No less than 10,000 people, mostly women and children, have fled into Chad from northern Cameroon this week after deadly clashes between herding and fishing communities, the UN has said.

No less than 10,000 people, mostly women and children, have fled into Chad from northern Cameroon this week after deadly clashes between herding and fishing communities, the UN has said.

Twelve people were killed and dozens wounded in the violence, which erupted Tuesday in the Far North region, a tongue of land wedged between Nigeria to the west and Chad to the east.

“The pressing needs are for health services, shelter and food,” said Iris Blom, the United Nations refugee agency’s deputy director in Chad.

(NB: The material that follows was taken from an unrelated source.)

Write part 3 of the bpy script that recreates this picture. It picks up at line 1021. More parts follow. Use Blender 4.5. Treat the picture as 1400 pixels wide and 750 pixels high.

She said 85 per cent of the refugees who fled to Oundouma, south of the Chadian capital N’Djamena, were women and children.

The fighting in Cameroon began when Muslims built dams to divert water to help them catch fish, in a location where ethnic Arab Choa herders also take their cattle for watering, according to regional governor Midjiyawa Bakari.

Clashes between ethnic groups are rare in Cameroon but frequent in Chad and Nigeria, particularly between sedentary farmers and semi-nomadic herders.

In Chad, the local governor said authorities were moving to ensure the conflict does not spill across the border from Cameroon.

Chari-Baguirmi Governor Gayang Souare said some of the refugees were placed with families, while others were lodged in schools and churches.

Cameroon’s Far North is also struggling with cross-border attacks by jihadists from northeastern Nigeria.